Development of the marketing strategy

The market research enabled greater knowledge of the target population and made it possible to position the product with regards its competitors. Following this research, strategic recommendations were drawn up. They are broken down according to the marketing mix: product, price, distribution and promotion.

  • Product strategy

In addition to providing guidelines for product formulation, the conclusions of the market research enabled strategic choices to be made in terms of format, name, and packaging. After brainstorming and a focus group among the target population, the name PoBary Aina (literally “the puffed rice of life”) emerged and was validated by GRET, Nutri’zaza and the Robert chocolate factory.
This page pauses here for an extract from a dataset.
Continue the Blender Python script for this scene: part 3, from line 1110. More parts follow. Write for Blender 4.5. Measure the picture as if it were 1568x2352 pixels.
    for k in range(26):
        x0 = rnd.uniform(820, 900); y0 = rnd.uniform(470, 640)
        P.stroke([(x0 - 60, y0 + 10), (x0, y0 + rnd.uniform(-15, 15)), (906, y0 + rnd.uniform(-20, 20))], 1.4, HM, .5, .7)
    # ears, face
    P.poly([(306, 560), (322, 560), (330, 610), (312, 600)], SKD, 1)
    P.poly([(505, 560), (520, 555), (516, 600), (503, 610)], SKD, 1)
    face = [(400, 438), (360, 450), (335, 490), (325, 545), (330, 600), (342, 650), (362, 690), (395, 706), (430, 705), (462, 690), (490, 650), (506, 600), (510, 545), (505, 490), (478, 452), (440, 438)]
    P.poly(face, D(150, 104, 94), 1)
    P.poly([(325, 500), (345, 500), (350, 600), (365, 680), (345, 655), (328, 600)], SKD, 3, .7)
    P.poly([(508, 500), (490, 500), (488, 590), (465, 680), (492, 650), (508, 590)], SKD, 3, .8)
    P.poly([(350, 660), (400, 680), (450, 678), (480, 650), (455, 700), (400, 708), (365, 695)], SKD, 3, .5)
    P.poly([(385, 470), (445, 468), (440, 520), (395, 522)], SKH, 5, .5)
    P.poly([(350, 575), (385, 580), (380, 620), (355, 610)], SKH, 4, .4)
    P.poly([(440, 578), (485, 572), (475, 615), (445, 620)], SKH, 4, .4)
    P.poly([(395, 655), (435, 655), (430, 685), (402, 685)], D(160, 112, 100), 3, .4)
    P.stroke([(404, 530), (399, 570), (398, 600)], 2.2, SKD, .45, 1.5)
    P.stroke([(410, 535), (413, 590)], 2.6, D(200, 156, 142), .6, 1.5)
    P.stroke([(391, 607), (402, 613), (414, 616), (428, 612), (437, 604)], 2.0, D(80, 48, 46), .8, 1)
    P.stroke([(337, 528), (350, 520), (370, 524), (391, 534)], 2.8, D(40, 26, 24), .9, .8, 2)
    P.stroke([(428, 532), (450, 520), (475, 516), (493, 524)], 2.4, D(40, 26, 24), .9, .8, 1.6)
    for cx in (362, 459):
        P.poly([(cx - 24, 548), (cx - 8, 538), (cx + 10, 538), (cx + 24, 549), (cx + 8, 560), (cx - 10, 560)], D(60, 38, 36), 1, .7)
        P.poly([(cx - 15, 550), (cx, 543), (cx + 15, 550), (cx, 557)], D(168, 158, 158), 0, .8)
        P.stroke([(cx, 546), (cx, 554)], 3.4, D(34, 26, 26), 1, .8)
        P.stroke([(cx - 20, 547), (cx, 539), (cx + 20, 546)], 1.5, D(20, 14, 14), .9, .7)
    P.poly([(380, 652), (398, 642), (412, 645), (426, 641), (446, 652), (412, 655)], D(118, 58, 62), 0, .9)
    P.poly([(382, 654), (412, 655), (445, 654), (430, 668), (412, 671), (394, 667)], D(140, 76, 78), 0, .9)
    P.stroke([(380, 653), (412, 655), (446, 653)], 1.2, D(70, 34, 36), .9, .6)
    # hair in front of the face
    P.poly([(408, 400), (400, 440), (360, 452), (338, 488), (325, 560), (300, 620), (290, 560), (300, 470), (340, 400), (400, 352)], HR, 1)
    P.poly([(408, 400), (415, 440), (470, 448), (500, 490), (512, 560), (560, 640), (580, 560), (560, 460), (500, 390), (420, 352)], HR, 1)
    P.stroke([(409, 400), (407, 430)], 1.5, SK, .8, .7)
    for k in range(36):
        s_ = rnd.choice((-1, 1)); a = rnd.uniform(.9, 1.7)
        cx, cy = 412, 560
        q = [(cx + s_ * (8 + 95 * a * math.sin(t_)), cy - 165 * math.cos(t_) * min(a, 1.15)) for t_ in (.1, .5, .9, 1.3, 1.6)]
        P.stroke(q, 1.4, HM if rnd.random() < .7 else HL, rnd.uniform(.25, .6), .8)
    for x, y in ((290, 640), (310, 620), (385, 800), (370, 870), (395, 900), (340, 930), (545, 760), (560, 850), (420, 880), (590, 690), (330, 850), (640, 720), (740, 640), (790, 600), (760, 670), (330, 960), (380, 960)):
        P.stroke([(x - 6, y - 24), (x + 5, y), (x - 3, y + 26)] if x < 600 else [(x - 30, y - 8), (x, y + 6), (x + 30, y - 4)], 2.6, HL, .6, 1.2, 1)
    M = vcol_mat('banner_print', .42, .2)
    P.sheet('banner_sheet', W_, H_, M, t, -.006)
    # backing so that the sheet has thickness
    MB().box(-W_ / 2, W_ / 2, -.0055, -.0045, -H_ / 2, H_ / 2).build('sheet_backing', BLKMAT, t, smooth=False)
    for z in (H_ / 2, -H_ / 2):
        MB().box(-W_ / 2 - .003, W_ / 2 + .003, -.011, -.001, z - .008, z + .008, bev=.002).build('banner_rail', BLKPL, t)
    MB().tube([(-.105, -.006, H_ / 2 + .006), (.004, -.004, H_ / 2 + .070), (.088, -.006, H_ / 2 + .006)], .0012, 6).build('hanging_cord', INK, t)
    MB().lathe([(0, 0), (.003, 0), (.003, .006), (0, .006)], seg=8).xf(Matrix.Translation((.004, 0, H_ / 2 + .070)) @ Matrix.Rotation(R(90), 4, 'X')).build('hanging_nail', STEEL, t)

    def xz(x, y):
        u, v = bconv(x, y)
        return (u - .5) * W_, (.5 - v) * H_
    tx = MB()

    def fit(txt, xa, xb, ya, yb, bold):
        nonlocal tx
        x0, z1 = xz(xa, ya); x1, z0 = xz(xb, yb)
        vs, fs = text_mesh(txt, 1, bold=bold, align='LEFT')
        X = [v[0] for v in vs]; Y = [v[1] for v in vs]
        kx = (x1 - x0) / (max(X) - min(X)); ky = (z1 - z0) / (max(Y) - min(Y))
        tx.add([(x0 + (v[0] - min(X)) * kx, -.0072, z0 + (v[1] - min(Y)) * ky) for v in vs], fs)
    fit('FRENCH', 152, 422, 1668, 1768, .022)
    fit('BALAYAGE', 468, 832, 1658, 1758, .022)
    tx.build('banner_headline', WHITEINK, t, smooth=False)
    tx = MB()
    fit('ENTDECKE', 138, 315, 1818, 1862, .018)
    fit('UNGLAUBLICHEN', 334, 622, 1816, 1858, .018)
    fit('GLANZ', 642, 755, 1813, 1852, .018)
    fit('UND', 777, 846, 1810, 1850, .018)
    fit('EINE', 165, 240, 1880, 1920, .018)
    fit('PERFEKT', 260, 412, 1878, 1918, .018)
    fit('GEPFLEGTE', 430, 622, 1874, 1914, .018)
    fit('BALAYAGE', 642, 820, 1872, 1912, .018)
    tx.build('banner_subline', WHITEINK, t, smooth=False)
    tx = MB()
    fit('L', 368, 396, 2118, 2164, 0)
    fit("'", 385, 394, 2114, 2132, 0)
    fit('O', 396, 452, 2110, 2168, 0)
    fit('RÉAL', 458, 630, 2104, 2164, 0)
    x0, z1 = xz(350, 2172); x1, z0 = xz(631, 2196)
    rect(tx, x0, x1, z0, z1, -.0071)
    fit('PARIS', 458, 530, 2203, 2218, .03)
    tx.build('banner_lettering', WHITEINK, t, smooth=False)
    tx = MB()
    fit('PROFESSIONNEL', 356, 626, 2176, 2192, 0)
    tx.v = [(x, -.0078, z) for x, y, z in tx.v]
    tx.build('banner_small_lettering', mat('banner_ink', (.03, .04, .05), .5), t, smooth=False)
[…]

The packaging design, produced by an external designer, was submitted for testing in terms of comprehension and acceptance by the target population, prior to its final validation.

  • Price strategy

Defining the price was a real balancing act between affordability for the target population, recovery of costs and positioning with regards competitors. In the end, the price was set at 500 Ar (i.e. approximately 12 euro cents). The price of PoBary Aina is in line with the budget generally allocated for children’s snacks (between 400 and 600 Ar).

  • Distribution strategy

Distribution is managed by Nutri’zaza. It consists of distributing the product in places where the identified target population goes to shop: local shops (supplied via wholesalers), large and medium sized supermarkets, and petrol stations in the cities of Antananarivo and Antsirabé. This distribution network draws support from the existing network for the other product marketed by Nutri’zaza: Koba Aina.

  • Promotional strategy

To prepare the promotional campaign for the product launch, several communication-promotion agencies were met with following a call for tenders. After consultations and technical offer proposals, the Novocomm-Ogilvy agency was selected. The agency was asked to propose a promotional campaign based on target aspirations. The challenge was to make the product “aspirational” with a strong graphic universe, to make the product appear appetising and give it the image of a healthy, fortified product.

Novocomm-Ogilvy rose to the challenge by proposing a campaign based on a catchline that translates into: “Yummy! (But) why is it so tasty?”, and communicating on the fun, appetising, local, healthy and affordable aspect of PoBary Aina.

The campaign is rolled out in various media, based on the daily routine of parents and their children, combining media activities (TV and radio clips, social media), and non-media activities (posters, POS advertising, events, press, etc.).

Workshops to launch the new PoBary Aina product

PoBary Aina is an addition to social business Nutri’zaza’s range of fortified products. The social business manages Hotelin-jazakely and distribution of the Koba Aina fortified porridge to all Malagasy families. Put on the market on 15 November 2019, PoBary Aina was presented at a press conference. In addition to the market launch, an official launch took place on 24 January 2020. The latter was attended by stakeholders in the fight against malnutrition in Madagascar, in particular the project’s donors and institutional partners: representatives from the National office of nutrition and from the various departments of the ministry of Public Health, the ministry of Industry, Trade and Crafts, as well as Giovanni Di Girolamo, the European Union ambassador in Madagascar. The event made it possible to share results obtained during product development, present PoBary Aina, initial reactions from beneficiaries and the results of the first six months of sale. The latter are encouraging: demand for PoBary Aina is very high and has far exceeded our expectations.

The food fortification project for vulnerable populations in Madagascar (PFOA) is implemented thanks to financial support from the European Union and the Government of the Principality of Monaco. The content of this article is the sole responsibility of GRET and does not necessarily reflect the opinions of its financial partners.